一方、アレックスは映像により関心があるようで、今回もいくつかの短い映像を紹介しているが、音が入っていないものがある。DVD『ロキシー』を編集した人物がその解説に書いていたように、映像とその音とのシンクロは簡単な問題ではなく、また大きな経費を必要とする。アレックスも同じことに遭遇し、巨大な量がある映像を鑑賞出来る状態にすることに多大な時間と労力を要している。これは録音テープをCD化することとは比べものにならない。今回のメールで紹介されている映像に音がないのは、シンクロがまだうまく行っていないからだ。また、これらの映像は演奏中のものではなく、ステージでの準備作業や写真スタジオや録音スタジオでの行動など、ザッパの曲目とは直接の関係はないものが目立つ。むしろ私的なものと言ってよいかもしれない。そういうものを含めてアレックスはザッパ像に迫る必要を思っている。映像の最初はガリック・シアターでのザッパのギター・ソロの場面で、ザッパは例のPIPCOの文字のあるシャツを着ている。
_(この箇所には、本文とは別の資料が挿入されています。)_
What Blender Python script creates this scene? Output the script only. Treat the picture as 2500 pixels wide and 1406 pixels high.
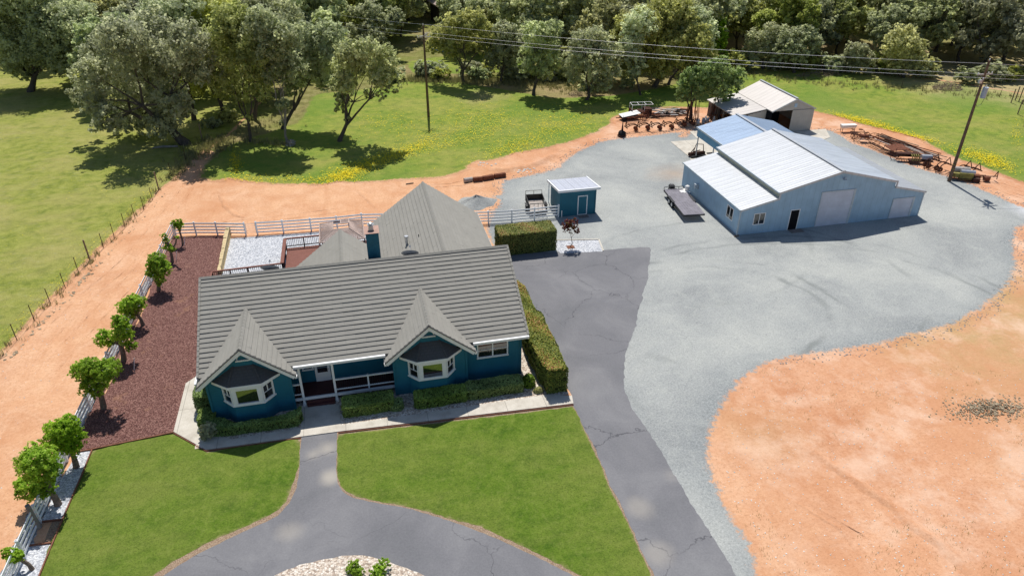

ギターの音は聞こえないが、完全なヴァージョンが仕上がれば、最も古いザッパのギター・ソロの映像となる。また、アルバム『アンクル・ミート』の同名映画を準備していた時の映像の断片も紹介されている。それは後年の『ベイビー・スネイクス』の際、ブルース・ビックフォードと一緒に粘土人形を少しずつ動かしながら映像を駒撮りするザッパの姿を思い出させ、ザッパの映像への関心は60年代から強かったことを再確認させる。アレックスは映画『ベイビー・スネイクス』に使われなかった映像も見出したが、そういうものは当然存在は予想された。アレックスがどのようにそれらを活用してドキュメンタリー作品を作るかだが、2時間くらいの作品であれば、膨大なフィルムから特に興味深い部分だけであってもすべては盛り切れないのではないか。そこが気になるが、音源と同じようにいつでもアクセスして見られるような仕組みを作るかもしれない。つまりダウンロードによる販売だ。今回紹介された別の映像には、1982年、イタリアのピストイアでのサウンドチェックもある。遠くに見えるスタジアムやそこを埋める観客の少なさ、それにザッパのこれまでにない「普通の」髪型が目につく。演奏のリハーサルや本番も撮影されているのかどうか、映像が膨大にあるとすればその可能性が大きい。写真家のノーマン・シーフのスタジオではザッパは子どもが乗る三輪車で動き回る場面があるが、短い髪型は1978年頃ではないか。ビックフォードが描き下ろした鉛筆によるイラストが今回2点紹介されているが、これらはアレックスの企画への高額資金提供者用のものだろう。まもなく発送されるグッズは、前に書いたように筆者はあまり期待していない。それにポスターが送料が気になって発送の必要なしと回答した。最も気になるのはアレックスが作るドキュメンタリー映像のDVDと、それに記される資金提供者の名前のリストだ。そこに筆者が含まれるが、その映像作品の完成はまだまだ先の話だ。そのため、グッズ発送後もアレックスからは定期的にメールが届く。そして、新たな寄付を求めて来るだろう。